The Art of Rejection: What Leaders Can Learn From Picasso

Picasso’s Les Demoiselles d’Avignon – you know, that one of the five women with the lopsided faces – is considered to be the first Cubist painting of all time.


Not too shabby, wouldn’t you say?

But when it debuted to the public, people didn’t exactly ooh and ah. In fact, they ew-ed. They were angry and outraged (kind of like when Apple announced the name of the iPad.)

Even friends and supporters of the artist didn’t get it. Georges Braque, Picasso’s closest colleague, initially said – “To paint in such a way was as bad as drinking petrol in the hope of spitting fire.”

Not quite a 5-star review.

But Picasso persisted. He had a vision. And he went on to be…well, Picasso.

Here are just several modern-day rejects who made it:

  • There’s a dude who we can thank for lighting up our life – literally. But it wasn’t all love and light in the process to get there – Thomas Edison failed over 10,000 times to invent a commercially viable electric light bulb. Ten thousand freakin’ times! When asked by a newspaper reporter if he felt like a failure and if he should give up, after having gone through over 9,000 failed attempts, Edison replied, “Why would I feel like a failure? And why would I ever give up? I now know definitely over 9,000 ways an electric light bulb will not work. Success is almost in my grasp.” What an epic reply!
  • The original Apple Macintosh was a commercial flop — and had the sad, dot matrix spreadsheets to prove it. What if Steve Jobs had folded up his tent and said “I’m done, I’m going to try dolphin training”? You wouldn’t be reading this on your Mac or iPhone (or Samsung even) right now.
  • J.K Rowling described herself as “having failed on an epic scale” before she wrote the Harry Potter series. In a famous Harvard commencement address in 2011, which has since been viewed more than three million times, she spoke of the benefits of failure: “Failure meant a stripping away of the inessential. I stopped pretending to myself that I was anything other than what I was and began to direct all my energy into finishing the only work that mattered to me. Had I really succeeded at anything else, I might never have found the determination to succeed in the one arena where I believed I truly belonged.”

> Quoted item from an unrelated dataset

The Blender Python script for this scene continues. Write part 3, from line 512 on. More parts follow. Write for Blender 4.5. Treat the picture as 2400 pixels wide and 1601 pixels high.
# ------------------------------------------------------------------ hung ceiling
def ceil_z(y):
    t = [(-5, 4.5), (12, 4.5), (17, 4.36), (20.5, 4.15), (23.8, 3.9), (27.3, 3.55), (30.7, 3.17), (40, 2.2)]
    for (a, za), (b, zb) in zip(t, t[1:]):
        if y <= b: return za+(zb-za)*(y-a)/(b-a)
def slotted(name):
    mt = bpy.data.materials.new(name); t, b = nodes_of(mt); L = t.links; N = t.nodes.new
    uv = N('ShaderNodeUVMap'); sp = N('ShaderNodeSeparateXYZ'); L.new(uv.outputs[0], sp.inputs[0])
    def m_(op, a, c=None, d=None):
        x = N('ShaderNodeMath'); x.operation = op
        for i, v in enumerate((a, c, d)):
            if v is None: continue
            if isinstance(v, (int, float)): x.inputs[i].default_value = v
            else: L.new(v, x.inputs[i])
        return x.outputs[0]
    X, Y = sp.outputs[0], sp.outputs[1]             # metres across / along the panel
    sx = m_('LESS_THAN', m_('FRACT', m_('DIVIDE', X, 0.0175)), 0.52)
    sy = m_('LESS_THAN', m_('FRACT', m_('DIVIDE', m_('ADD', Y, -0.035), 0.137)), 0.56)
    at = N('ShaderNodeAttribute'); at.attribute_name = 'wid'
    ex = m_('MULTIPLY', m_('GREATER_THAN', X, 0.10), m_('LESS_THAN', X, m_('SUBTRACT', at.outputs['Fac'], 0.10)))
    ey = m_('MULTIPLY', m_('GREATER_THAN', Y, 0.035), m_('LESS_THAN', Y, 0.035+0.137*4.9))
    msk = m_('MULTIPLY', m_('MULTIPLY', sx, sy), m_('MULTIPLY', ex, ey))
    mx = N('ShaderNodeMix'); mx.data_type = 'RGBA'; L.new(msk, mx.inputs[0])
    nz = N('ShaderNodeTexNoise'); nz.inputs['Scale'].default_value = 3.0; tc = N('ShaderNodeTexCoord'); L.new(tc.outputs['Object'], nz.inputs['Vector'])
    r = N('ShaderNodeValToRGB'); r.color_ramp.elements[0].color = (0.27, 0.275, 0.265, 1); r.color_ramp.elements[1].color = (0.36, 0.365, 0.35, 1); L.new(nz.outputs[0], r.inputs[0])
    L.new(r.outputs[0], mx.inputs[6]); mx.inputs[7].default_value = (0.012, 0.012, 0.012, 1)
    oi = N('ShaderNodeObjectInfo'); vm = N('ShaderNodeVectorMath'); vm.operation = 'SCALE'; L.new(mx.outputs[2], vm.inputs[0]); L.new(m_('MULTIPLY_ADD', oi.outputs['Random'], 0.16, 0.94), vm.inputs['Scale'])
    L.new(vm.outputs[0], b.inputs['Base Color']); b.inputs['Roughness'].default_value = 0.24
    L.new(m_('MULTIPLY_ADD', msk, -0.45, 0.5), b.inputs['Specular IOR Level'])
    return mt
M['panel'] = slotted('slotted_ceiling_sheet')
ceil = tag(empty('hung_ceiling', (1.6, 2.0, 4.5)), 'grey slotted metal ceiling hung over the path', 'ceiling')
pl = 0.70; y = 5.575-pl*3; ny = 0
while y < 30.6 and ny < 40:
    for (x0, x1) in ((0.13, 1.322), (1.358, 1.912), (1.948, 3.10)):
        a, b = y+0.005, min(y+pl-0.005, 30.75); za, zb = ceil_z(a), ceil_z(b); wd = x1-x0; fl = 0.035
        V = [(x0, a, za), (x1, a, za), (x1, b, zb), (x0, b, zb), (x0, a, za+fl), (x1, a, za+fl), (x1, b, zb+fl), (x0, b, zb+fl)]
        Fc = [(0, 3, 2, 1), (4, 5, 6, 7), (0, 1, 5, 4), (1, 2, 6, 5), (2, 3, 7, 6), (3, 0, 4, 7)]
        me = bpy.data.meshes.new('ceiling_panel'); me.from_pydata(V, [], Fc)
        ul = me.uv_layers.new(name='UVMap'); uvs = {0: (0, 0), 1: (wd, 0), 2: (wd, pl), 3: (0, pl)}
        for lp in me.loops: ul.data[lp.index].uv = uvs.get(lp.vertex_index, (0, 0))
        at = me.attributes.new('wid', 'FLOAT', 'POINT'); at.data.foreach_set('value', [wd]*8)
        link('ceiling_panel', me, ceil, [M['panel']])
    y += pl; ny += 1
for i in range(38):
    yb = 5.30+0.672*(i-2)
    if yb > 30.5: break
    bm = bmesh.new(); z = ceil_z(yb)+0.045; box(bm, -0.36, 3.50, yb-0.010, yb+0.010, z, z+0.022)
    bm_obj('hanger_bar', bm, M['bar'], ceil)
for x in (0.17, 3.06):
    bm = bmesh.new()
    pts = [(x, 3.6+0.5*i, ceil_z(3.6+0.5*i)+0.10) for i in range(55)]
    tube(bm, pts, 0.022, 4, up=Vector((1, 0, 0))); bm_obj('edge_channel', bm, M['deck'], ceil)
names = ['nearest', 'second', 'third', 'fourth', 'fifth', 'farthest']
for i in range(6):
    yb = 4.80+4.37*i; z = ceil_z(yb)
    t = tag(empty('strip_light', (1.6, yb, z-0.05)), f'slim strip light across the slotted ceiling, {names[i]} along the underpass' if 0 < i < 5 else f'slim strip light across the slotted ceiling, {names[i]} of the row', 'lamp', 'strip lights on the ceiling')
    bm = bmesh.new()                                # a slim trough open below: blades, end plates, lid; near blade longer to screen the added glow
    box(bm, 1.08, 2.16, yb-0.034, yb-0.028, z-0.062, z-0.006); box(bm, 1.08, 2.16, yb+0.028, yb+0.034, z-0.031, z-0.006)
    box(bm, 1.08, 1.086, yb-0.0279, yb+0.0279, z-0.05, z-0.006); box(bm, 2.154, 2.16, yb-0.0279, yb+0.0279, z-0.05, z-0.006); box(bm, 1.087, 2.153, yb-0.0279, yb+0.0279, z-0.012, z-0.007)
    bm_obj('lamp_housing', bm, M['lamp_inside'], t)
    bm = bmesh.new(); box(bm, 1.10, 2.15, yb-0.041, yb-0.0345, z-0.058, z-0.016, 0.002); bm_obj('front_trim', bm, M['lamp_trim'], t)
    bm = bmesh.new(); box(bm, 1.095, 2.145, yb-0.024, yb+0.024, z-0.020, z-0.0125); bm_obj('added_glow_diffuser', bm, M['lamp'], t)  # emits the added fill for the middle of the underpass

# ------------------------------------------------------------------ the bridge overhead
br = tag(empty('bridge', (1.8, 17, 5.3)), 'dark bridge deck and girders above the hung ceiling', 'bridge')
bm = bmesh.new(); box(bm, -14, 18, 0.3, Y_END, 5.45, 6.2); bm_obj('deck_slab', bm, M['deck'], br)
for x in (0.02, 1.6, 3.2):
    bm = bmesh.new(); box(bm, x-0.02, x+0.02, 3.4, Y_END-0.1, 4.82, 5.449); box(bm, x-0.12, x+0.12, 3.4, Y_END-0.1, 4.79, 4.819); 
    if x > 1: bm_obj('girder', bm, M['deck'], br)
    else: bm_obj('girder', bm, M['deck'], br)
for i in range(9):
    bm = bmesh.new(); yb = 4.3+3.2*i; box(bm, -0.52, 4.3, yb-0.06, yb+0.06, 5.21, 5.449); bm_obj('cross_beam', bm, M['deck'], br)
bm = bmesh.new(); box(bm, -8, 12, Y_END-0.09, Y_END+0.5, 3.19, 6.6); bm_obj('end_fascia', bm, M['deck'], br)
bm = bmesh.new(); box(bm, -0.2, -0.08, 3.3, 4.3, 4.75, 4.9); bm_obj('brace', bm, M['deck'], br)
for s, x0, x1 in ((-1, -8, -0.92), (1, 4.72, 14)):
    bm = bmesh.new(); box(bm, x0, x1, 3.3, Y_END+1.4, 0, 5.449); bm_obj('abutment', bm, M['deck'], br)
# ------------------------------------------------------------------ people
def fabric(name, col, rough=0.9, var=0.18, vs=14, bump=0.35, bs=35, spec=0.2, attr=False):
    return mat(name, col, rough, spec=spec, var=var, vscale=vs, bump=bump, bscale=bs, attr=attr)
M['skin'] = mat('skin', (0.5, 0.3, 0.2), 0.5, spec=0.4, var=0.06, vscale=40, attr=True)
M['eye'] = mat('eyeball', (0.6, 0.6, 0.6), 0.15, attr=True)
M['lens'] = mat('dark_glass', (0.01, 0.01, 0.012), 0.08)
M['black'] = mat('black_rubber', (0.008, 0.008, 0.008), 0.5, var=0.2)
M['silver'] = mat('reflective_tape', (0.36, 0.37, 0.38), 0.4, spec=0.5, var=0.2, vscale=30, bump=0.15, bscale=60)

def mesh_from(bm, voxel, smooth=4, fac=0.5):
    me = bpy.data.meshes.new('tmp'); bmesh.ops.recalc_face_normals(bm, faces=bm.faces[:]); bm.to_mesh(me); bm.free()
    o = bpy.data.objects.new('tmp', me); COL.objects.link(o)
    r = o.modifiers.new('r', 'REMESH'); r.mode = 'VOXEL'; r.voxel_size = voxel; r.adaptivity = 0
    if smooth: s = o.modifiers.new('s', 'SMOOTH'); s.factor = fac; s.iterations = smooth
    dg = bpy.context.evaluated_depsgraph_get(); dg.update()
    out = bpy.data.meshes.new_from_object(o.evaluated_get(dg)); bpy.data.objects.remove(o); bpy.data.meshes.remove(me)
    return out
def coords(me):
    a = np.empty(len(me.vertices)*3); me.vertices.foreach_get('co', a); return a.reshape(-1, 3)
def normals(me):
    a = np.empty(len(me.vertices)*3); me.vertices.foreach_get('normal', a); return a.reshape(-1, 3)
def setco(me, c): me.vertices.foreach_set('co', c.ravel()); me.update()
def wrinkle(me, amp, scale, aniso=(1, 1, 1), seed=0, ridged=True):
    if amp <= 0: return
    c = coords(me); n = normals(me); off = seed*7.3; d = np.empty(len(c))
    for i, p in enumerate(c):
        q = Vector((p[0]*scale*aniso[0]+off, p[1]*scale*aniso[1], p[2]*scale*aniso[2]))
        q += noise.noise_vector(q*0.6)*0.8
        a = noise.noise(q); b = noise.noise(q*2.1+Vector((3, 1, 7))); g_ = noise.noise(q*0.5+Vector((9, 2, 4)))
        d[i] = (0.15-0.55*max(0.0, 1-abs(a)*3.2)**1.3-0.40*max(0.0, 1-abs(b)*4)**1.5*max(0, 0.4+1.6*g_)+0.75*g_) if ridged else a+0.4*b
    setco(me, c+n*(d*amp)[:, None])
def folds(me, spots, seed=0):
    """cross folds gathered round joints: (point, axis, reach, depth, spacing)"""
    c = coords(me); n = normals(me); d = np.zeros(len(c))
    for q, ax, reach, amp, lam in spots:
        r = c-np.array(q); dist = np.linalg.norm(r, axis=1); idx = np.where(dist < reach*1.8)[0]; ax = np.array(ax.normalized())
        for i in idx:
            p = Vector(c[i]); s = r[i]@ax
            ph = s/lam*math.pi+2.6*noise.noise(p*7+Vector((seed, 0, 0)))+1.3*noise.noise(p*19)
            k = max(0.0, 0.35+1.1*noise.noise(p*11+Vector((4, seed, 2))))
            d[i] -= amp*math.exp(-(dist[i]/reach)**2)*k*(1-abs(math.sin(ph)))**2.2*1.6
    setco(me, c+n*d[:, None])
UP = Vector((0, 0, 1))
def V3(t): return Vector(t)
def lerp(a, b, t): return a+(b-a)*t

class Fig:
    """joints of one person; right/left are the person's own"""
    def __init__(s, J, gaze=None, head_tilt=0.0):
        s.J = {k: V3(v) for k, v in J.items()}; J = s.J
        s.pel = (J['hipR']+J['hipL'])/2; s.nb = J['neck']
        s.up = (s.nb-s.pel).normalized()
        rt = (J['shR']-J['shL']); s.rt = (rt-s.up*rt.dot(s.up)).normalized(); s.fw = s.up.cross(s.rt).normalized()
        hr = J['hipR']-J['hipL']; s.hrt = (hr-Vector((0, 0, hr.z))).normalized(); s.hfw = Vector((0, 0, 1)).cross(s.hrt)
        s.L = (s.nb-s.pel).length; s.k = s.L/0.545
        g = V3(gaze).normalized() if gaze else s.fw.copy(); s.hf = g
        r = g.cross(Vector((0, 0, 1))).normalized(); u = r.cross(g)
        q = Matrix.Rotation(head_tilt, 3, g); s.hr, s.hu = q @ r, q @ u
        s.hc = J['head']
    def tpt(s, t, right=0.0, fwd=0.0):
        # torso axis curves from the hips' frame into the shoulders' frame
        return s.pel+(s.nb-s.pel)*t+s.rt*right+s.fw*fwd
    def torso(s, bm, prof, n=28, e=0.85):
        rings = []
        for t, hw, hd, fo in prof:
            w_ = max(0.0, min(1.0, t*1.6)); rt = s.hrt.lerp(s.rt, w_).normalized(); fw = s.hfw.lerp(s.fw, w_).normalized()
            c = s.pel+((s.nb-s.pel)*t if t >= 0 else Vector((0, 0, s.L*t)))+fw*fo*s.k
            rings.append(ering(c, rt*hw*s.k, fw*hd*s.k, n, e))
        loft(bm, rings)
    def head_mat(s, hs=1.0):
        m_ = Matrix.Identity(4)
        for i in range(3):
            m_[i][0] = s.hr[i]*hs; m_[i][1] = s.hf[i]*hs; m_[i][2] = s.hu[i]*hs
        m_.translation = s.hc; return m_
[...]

  • Related: 8 Tips For Managing Non-Performance

    So, what can you, as a leader , learn from that big reject Picasso, and those other big rejects Rowling, Edison, and Jobs?

  • Don’t judge the quality of your idea by its initial reception.
  • Give up your need for applause – but not your vision. Be willing to shock, disgust, or leave people scratching their heads, and forget about being instantly accepted.
  • Put on your big-painter pants. Being innovative is no bed of roses. Picasso roughed it before he made it big. He even burned his own drawings to keep warm! Be prepared to dig in and dig deep if you want to pursue your ground-breaking idea.
  • Better to fail than to bore. You’ll gain more from crashing and burning than you ever will from coasting. J.K Rowling said in her speech, “It is impossible to live without failing at something, unless you live so cautiously that you might as well not have lived at all – in which case you fail by default”.
  • Listen to your gut. If your vision for a new and better way of doing things keeps tugging at you, then listen to that voice. Don’t give up.

  • The last word should be left to the great artist himself, who dared to be downright offensive:

    “Every act of creation is first an act of destruction.”